Dataset records
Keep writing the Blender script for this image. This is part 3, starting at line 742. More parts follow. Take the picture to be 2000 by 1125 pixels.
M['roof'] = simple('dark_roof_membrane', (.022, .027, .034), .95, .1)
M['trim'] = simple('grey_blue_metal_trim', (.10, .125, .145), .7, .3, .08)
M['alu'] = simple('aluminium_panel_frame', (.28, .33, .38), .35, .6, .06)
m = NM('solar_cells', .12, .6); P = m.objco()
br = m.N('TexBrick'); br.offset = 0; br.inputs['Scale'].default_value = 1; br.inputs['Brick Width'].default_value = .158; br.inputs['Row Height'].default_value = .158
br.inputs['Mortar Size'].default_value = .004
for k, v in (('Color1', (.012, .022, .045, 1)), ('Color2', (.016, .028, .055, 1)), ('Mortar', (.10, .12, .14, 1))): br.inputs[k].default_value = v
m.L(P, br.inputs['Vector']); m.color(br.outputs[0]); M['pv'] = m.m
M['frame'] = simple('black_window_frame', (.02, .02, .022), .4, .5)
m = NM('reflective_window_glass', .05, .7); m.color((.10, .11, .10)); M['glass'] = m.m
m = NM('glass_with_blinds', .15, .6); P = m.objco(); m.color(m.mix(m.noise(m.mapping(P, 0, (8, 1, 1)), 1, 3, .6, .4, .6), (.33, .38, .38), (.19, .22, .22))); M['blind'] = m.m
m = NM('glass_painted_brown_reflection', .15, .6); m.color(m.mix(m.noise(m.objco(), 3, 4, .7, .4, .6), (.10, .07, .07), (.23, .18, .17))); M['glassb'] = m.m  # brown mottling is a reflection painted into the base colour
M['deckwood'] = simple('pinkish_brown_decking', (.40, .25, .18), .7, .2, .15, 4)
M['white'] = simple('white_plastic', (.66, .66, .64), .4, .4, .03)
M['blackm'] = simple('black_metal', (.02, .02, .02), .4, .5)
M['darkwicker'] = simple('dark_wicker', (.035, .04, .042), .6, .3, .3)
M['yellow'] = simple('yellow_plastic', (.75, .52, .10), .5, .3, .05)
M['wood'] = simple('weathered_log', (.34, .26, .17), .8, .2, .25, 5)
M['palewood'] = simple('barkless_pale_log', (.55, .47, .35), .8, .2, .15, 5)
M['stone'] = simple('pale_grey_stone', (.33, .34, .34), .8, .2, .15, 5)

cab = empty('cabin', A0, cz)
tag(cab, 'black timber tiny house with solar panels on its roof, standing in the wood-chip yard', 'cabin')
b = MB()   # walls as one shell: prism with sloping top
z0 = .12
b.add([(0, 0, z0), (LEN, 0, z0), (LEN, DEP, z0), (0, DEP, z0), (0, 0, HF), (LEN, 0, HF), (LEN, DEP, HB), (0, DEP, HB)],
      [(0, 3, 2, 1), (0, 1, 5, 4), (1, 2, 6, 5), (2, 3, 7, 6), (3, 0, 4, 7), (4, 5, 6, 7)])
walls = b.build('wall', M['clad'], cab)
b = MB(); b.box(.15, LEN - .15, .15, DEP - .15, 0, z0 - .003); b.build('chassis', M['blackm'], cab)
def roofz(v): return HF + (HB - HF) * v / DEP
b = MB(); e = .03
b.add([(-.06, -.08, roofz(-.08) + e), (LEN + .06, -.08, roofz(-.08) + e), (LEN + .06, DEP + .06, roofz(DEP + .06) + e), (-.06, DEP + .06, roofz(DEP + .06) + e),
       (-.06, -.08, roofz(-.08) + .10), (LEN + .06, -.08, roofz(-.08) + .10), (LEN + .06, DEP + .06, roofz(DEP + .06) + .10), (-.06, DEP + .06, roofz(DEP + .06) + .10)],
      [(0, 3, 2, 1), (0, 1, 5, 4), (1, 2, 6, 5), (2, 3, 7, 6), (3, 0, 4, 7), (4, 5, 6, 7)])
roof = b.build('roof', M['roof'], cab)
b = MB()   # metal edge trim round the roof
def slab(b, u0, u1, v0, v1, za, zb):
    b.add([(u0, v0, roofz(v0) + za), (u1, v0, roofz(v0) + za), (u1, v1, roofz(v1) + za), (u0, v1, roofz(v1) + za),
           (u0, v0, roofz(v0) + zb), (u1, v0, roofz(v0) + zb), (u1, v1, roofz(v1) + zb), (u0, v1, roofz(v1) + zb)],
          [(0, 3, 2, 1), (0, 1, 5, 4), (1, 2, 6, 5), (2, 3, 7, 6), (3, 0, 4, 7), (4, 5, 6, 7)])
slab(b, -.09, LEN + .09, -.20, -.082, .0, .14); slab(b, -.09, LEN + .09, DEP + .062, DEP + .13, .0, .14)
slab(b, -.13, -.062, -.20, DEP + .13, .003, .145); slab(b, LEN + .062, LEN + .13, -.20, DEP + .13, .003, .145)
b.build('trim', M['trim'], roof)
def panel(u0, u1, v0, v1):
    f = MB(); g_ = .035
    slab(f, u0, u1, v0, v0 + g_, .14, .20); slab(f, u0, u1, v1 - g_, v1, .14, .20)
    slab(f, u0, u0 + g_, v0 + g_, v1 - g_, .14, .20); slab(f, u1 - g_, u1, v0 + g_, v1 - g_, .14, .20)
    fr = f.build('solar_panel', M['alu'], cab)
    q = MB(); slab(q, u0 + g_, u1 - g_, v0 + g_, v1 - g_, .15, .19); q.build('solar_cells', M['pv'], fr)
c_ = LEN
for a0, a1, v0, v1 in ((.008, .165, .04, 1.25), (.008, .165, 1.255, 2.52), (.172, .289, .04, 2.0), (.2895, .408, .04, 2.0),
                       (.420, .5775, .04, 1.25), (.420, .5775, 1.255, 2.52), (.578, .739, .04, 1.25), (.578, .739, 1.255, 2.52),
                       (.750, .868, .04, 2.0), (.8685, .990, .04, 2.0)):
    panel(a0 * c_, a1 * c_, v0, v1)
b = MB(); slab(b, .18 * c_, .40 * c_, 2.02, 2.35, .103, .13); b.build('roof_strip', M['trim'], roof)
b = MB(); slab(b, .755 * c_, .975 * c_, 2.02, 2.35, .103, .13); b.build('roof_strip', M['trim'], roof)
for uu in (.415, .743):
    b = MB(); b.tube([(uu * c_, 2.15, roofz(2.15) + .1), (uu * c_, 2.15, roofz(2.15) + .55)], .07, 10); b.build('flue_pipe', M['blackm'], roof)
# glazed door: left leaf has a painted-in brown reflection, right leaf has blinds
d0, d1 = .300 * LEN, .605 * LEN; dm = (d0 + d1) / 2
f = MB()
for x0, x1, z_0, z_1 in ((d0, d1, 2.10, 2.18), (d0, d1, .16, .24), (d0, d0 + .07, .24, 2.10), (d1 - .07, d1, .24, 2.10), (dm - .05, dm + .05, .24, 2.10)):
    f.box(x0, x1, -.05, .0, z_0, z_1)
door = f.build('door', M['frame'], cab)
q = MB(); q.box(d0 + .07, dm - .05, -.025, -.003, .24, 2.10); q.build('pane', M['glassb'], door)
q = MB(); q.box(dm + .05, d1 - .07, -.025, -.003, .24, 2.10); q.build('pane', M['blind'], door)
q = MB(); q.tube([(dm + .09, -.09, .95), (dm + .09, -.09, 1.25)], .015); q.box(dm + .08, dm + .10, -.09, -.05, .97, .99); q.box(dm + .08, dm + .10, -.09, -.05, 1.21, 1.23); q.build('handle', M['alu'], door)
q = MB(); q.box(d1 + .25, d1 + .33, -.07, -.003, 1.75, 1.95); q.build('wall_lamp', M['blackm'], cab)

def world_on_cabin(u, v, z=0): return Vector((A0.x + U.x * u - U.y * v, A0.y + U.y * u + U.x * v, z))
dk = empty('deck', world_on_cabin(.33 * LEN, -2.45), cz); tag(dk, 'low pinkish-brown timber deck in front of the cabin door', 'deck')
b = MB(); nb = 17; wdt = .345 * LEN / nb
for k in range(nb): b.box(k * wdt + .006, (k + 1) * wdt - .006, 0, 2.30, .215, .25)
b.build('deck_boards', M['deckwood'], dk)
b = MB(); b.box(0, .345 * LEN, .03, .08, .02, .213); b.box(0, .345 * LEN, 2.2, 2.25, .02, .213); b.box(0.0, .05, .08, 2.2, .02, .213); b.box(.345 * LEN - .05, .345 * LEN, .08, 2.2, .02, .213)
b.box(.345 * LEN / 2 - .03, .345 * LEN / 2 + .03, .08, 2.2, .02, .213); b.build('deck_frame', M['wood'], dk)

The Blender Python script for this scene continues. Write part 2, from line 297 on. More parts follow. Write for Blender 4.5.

● **INSTRUCTIONS FOR THE TASK**
Reproduce each line holding the word "parts".

● **ANSWER FOR THIS EXERCISE**
Keep writing the Blender script for this image. This is part 3, starting at line 742. More parts follow. Take the picture to be 2000 by 1125 pixels.
The Blender Python script for this scene continues. Write part 2, from line 297 on. More parts follow. Write for Blender 4.5.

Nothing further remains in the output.